THE TASK:
Present the data once more in exactly its original form.

►

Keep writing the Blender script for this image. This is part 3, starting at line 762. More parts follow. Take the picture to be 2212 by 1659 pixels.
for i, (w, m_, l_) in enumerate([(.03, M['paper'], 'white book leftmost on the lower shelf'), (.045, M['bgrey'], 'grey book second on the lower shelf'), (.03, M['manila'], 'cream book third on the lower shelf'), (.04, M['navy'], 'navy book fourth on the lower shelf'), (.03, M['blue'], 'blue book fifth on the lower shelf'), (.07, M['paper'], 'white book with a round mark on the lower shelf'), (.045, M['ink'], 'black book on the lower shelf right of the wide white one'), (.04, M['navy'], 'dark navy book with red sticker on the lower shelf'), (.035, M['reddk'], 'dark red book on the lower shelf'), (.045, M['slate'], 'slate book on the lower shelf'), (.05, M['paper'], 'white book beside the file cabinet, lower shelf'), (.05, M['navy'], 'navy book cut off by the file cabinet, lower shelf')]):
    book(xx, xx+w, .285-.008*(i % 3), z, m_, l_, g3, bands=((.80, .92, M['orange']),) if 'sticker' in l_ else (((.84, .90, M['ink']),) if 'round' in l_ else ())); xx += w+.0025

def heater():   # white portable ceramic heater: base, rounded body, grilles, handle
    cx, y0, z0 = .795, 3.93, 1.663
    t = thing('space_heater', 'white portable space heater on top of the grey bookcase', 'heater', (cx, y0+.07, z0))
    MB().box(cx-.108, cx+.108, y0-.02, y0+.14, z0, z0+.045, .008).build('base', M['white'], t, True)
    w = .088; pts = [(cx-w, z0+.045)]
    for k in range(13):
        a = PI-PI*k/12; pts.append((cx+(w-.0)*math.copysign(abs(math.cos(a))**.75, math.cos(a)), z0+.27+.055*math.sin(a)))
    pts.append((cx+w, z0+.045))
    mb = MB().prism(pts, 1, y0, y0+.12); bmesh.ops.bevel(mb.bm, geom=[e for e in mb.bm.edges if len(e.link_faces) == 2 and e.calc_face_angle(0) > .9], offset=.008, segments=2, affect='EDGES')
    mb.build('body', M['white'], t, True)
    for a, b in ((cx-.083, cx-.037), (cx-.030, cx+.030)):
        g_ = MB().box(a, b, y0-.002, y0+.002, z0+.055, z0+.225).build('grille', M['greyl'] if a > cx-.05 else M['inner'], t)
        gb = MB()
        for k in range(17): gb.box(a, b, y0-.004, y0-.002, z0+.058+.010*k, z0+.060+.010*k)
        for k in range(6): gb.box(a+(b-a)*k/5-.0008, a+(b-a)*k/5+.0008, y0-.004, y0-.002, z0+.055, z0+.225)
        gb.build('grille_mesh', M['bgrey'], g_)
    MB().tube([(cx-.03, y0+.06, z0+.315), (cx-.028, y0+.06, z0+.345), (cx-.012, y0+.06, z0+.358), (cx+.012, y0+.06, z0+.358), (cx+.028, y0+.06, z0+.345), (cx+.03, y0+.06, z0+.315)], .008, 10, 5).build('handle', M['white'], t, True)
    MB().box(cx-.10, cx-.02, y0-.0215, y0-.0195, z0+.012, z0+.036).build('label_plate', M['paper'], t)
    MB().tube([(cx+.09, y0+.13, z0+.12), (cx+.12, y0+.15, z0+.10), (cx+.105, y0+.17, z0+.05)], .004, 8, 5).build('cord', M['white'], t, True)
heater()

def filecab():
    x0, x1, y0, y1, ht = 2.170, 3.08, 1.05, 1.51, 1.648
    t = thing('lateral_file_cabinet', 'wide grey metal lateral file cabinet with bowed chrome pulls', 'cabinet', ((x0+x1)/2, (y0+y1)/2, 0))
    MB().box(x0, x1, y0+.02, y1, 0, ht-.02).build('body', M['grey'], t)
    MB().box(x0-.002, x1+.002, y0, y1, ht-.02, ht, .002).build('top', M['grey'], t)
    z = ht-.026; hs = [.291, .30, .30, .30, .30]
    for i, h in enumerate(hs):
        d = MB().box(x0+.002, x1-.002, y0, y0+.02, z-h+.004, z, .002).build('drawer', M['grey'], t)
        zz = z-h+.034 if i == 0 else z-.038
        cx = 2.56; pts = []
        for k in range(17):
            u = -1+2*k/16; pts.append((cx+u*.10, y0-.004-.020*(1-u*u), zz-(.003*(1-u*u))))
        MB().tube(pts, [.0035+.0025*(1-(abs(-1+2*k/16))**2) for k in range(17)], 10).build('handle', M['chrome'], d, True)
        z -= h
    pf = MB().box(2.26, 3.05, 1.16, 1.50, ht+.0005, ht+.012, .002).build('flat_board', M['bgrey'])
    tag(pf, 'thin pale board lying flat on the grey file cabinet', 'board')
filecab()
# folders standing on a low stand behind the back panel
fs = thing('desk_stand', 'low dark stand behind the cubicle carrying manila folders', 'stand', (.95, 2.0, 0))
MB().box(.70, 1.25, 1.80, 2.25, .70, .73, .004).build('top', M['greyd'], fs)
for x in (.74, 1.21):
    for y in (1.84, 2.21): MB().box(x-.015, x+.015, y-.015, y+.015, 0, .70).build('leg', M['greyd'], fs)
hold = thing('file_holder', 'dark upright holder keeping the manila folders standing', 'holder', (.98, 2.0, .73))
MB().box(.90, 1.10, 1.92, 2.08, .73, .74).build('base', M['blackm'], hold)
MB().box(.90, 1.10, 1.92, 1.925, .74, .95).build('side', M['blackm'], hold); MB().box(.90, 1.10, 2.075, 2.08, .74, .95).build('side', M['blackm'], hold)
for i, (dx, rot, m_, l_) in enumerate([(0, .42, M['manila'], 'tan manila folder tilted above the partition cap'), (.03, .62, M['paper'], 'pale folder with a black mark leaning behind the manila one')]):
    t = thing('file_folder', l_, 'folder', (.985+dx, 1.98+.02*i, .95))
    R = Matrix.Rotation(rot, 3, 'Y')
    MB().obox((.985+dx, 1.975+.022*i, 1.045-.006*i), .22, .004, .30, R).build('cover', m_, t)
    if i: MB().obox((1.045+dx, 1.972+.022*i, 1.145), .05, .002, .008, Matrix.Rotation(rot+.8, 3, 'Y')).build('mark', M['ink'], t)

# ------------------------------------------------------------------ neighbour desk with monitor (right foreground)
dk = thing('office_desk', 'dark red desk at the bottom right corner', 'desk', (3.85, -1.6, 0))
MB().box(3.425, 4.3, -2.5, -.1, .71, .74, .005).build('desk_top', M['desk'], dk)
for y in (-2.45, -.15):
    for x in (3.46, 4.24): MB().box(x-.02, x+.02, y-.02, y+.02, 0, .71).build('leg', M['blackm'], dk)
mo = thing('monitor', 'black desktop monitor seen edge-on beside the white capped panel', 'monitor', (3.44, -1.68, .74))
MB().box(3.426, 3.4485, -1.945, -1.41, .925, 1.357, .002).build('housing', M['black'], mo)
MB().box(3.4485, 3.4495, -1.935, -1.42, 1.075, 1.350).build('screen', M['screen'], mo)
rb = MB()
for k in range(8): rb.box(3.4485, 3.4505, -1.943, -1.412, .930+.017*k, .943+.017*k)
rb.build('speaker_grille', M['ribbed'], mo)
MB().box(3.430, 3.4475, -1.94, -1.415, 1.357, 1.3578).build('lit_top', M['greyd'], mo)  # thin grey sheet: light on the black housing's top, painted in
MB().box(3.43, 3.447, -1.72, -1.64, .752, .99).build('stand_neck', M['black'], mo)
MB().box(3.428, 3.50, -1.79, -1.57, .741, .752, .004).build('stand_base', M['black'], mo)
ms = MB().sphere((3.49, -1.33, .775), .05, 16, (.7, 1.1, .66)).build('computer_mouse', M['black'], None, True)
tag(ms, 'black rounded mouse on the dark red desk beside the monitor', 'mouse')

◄

SOLUTION TO THIS TASK:
Keep writing the Blender script for this image. This is part 3, starting at line 762. More parts follow. Take the picture to be 2212 by 1659 pixels.
for i, (w, m_, l_) in enumerate([(.03, M['paper'], 'white book leftmost on the lower shelf'), (.045, M['bgrey'], 'grey book second on the lower shelf'), (.03, M['manila'], 'cream book third on the lower shelf'), (.04, M['navy'], 'navy book fourth on the lower shelf'), (.03, M['blue'], 'blue book fifth on the lower shelf'), (.07, M['paper'], 'white book with a round mark on the lower shelf'), (.045, M['ink'], 'black book on the lower shelf right of the wide white one'), (.04, M['navy'], 'dark navy book with red sticker on the lower shelf'), (.035, M['reddk'], 'dark red book on the lower shelf'), (.045, M['slate'], 'slate book on the lower shelf'), (.05, M['paper'], 'white book beside the file cabinet, lower shelf'), (.05, M['navy'], 'navy book cut off by the file cabinet, lower shelf')]):
    book(xx, xx+w, .285-.008*(i % 3), z, m_, l_, g3, bands=((.80, .92, M['orange']),) if 'sticker' in l_ else (((.84, .90, M['ink']),) if 'round' in l_ else ())); xx += w+.0025

def heater():   # white portable ceramic heater: base, rounded body, grilles, handle
    cx, y0, z0 = .795, 3.93, 1.663
    t = thing('space_heater', 'white portable space heater on top of the grey bookcase', 'heater', (cx, y0+.07, z0))
    MB().box(cx-.108, cx+.108, y0-.02, y0+.14, z0, z0+.045, .008).build('base', M['white'], t, True)
    w = .088; pts = [(cx-w, z0+.045)]
    for k in range(13):
        a = PI-PI*k/12; pts.append((cx+(w-.0)*math.copysign(abs(math.cos(a))**.75, math.cos(a)), z0+.27+.055*math.sin(a)))
    pts.append((cx+w, z0+.045))
    mb = MB().prism(pts, 1, y0, y0+.12); bmesh.ops.bevel(mb.bm, geom=[e for e in mb.bm.edges if len(e.link_faces) == 2 and e.calc_face_angle(0) > .9], offset=.008, segments=2, affect='EDGES')
    mb.build('body', M['white'], t, True)
    for a, b in ((cx-.083, cx-.037), (cx-.030, cx+.030)):
        g_ = MB().box(a, b, y0-.002, y0+.002, z0+.055, z0+.225).build('grille', M['greyl'] if a > cx-.05 else M['inner'], t)
        gb = MB()
        for k in range(17): gb.box(a, b, y0-.004, y0-.002, z0+.058+.010*k, z0+.060+.010*k)
        for k in range(6): gb.box(a+(b-a)*k/5-.0008, a+(b-a)*k/5+.0008, y0-.004, y0-.002, z0+.055, z0+.225)
        gb.build('grille_mesh', M['bgrey'], g_)
    MB().tube([(cx-.03, y0+.06, z0+.315), (cx-.028, y0+.06, z0+.345), (cx-.012, y0+.06, z0+.358), (cx+.012, y0+.06, z0+.358), (cx+.028, y0+.06, z0+.345), (cx+.03, y0+.06, z0+.315)], .008, 10, 5).build('handle', M['white'], t, True)
    MB().box(cx-.10, cx-.02, y0-.0215, y0-.0195, z0+.012, z0+.036).build('label_plate', M['paper'], t)
    MB().tube([(cx+.09, y0+.13, z0+.12), (cx+.12, y0+.15, z0+.10), (cx+.105, y0+.17, z0+.05)], .004, 8, 5).build('cord', M['white'], t, True)
heater()

def filecab():
    x0, x1, y0, y1, ht = 2.170, 3.08, 1.05, 1.51, 1.648
    t = thing('lateral_file_cabinet', 'wide grey metal lateral file cabinet with bowed chrome pulls', 'cabinet', ((x0+x1)/2, (y0+y1)/2, 0))
    MB().box(x0, x1, y0+.02, y1, 0, ht-.02).build('body', M['grey'], t)
    MB().box(x0-.002, x1+.002, y0, y1, ht-.02, ht, .002).build('top', M['grey'], t)
    z = ht-.026; hs = [.291, .30, .30, .30, .30]
    for i, h in enumerate(hs):
        d = MB().box(x0+.002, x1-.002, y0, y0+.02, z-h+.004, z, .002).build('drawer', M['grey'], t)
        zz = z-h+.034 if i == 0 else z-.038
        cx = 2.56; pts = []
        for k in range(17):
            u = -1+2*k/16; pts.append((cx+u*.10, y0-.004-.020*(1-u*u), zz-(.003*(1-u*u))))
        MB().tube(pts, [.0035+.0025*(1-(abs(-1+2*k/16))**2) for k in range(17)], 10).build('handle', M['chrome'], d, True)
        z -= h
    pf = MB().box(2.26, 3.05, 1.16, 1.50, ht+.0005, ht+.012, .002).build('flat_board', M['bgrey'])
    tag(pf, 'thin pale board lying flat on the grey file cabinet', 'board')
filecab()
# folders standing on a low stand behind the back panel
fs = thing('desk_stand', 'low dark stand behind the cubicle carrying manila folders', 'stand', (.95, 2.0, 0))
MB().box(.70, 1.25, 1.80, 2.25, .70, .73, .004).build('top', M['greyd'], fs)
for x in (.74, 1.21):
    for y in (1.84, 2.21): MB().box(x-.015, x+.015, y-.015, y+.015, 0, .70).build('leg', M['greyd'], fs)
hold = thing('file_holder', 'dark upright holder keeping the manila folders standing', 'holder', (.98, 2.0, .73))
MB().box(.90, 1.10, 1.92, 2.08, .73, .74).build('base', M['blackm'], hold)
MB().box(.90, 1.10, 1.92, 1.925, .74, .95).build('side', M['blackm'], hold); MB().box(.90, 1.10, 2.075, 2.08, .74, .95).build('side', M['blackm'], hold)
for i, (dx, rot, m_, l_) in enumerate([(0, .42, M['manila'], 'tan manila folder tilted above the partition cap'), (.03, .62, M['paper'], 'pale folder with a black mark leaning behind the manila one')]):
    t = thing('file_folder', l_, 'folder', (.985+dx, 1.98+.02*i, .95))
    R = Matrix.Rotation(rot, 3, 'Y')
    MB().obox((.985+dx, 1.975+.022*i, 1.045-.006*i), .22, .004, .30, R).build('cover', m_, t)
    if i: MB().obox((1.045+dx, 1.972+.022*i, 1.145), .05, .002, .008, Matrix.Rotation(rot+.8, 3, 'Y')).build('mark', M['ink'], t)

# ------------------------------------------------------------------ neighbour desk with monitor (right foreground)
dk = thing('office_desk', 'dark red desk at the bottom right corner', 'desk', (3.85, -1.6, 0))
MB().box(3.425, 4.3, -2.5, -.1, .71, .74, .005).build('desk_top', M['desk'], dk)
for y in (-2.45, -.15):
    for x in (3.46, 4.24): MB().box(x-.02, x+.02, y-.02, y+.02, 0, .71).build('leg', M['blackm'], dk)
mo = thing('monitor', 'black desktop monitor seen edge-on beside the white capped panel', 'monitor', (3.44, -1.68, .74))
MB().box(3.426, 3.4485, -1.945, -1.41, .925, 1.357, .002).build('housing', M['black'], mo)
MB().box(3.4485, 3.4495, -1.935, -1.42, 1.075, 1.350).build('screen', M['screen'], mo)
rb = MB()
for k in range(8): rb.box(3.4485, 3.4505, -1.943, -1.412, .930+.017*k, .943+.017*k)
rb.build('speaker_grille', M['ribbed'], mo)
MB().box(3.430, 3.4475, -1.94, -1.415, 1.357, 1.3578).build('lit_top', M['greyd'], mo)  # thin grey sheet: light on the black housing's top, painted in
MB().box(3.43, 3.447, -1.72, -1.64, .752, .99).build('stand_neck', M['black'], mo)
MB().box(3.428, 3.50, -1.79, -1.57, .741, .752, .004).build('stand_base', M['black'], mo)
ms = MB().sphere((3.49, -1.33, .775), .05, 16, (.7, 1.1, .66)).build('computer_mouse', M['black'], None, True)
tag(ms, 'black rounded mouse on the dark red desk beside the monitor', 'mouse')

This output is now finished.